私のGR

☆GRと白黒フィルムの日々がひどくなつかしく思いだされるときがある。右手がGRの鋳物の感覚を恋しがって困ることもある。縦に構えればあつらえたようにぴったり親指の位置にシャッターがあったのだ。架空のGRでもいいから手に持ちたい。

☆あのGRで何枚の写真を撮ったか、そのためにどれだけの距離を歩いたか。暗くて撮れなくなるまで撮るのは毎度のことだった。疲れてふらふらになるまで撮るのも当たり前だった。36枚撮りを10本以上ポケットに入れたのに足りなかったこともあった。GRを右手に握ったままポケットに入れて息があがるまで「獲物」を探し歩き、獲物を見つけた瞬間立ち止まり息を止めてシャッターを押し、撮り終えるとその場から逃げるようにすぐまた歩きだす。このくり返しだった。
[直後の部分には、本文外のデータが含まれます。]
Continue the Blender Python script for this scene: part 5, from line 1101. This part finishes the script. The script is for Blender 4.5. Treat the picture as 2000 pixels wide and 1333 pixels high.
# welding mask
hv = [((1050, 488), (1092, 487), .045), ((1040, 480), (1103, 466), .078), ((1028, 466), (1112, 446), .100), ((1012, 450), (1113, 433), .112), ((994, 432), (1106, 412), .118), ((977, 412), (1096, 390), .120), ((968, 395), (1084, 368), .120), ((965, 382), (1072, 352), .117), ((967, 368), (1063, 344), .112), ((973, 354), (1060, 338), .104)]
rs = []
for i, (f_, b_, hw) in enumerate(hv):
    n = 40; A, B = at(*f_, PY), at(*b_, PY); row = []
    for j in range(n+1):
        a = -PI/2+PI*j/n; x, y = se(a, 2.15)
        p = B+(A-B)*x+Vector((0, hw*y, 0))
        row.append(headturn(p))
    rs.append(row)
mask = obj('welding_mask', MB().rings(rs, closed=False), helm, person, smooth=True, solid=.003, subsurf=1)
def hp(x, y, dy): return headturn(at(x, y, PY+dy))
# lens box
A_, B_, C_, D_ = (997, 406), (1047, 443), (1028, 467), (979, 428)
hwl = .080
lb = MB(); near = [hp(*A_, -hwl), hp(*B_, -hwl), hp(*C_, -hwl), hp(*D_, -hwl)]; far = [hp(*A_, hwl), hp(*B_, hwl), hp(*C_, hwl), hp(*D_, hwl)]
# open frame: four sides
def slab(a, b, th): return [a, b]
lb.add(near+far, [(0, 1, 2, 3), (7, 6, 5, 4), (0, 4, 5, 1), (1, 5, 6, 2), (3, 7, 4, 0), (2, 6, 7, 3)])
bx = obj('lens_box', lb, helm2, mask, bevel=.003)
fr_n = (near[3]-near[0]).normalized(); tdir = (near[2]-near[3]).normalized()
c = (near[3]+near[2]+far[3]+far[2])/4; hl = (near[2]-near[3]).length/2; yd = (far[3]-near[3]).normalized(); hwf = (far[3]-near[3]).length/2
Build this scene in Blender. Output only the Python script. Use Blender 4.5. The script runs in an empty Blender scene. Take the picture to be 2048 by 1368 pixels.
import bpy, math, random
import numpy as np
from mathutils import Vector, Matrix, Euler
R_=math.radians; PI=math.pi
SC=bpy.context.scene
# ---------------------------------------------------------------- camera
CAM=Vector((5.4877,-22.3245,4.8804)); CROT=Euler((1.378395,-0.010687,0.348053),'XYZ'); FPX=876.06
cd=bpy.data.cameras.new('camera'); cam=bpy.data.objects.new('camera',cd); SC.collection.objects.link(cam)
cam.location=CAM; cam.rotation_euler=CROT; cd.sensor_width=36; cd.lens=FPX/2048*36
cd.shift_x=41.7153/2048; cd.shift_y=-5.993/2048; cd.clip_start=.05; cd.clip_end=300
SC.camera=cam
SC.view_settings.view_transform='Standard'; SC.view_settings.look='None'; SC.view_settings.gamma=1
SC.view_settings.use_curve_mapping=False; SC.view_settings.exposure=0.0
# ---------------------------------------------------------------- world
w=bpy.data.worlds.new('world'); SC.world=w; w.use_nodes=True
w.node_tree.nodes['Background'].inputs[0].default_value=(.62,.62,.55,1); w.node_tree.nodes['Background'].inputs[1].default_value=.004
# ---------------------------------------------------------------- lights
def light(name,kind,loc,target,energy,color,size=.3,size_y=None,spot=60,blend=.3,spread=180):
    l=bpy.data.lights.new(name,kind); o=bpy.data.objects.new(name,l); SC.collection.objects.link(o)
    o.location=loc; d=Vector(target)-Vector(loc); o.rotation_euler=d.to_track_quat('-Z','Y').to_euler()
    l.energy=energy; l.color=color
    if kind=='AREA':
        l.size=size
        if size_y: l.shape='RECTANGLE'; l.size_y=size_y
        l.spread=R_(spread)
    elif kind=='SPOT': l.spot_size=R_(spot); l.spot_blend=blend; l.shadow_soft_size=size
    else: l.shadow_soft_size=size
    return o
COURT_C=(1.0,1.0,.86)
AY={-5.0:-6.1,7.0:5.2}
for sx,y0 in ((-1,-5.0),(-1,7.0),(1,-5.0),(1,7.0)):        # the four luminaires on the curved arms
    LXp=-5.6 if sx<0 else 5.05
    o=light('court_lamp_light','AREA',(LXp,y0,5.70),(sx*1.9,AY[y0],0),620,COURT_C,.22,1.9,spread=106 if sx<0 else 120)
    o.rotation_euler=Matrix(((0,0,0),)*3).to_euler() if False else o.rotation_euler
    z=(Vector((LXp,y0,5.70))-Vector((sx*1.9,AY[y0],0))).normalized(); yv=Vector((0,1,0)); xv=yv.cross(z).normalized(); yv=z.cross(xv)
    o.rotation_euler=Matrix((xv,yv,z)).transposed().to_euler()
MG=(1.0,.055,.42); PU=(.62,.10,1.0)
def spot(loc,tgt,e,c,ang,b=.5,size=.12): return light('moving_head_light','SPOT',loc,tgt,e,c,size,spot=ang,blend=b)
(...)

迷子になることも多かったため小さな住宅地図も携行したが、とにかくGRと私はいつも「二人きり」だった。

☆いま私のGRはどこでどうしているのだろう。

音楽に専念しようと、部屋で眠っていたGRを手放すことに決め、そのころよく行っていた或る写真ギャラリーの主(GR愛用者)に思い切って進呈したのだが、その後ギャラリーは消滅、ギャラリーの主の消息もわからないままだ。ギャラリーの書架にあればいつでも見られると思い、桑原甲子雄など、気に入りの写真集も贈呈したのだが、もう二度と見ることができなくなってしまった。せめて大事にされていればいいが、GR。

☆GRは、私に写真を撮らせてくれた立派なカメラだった。ISO1600の白黒フィルムで真っ昼間から撮影するバカな私につきあってくれた「恩人」のことが未だに忘れられなくて困っている。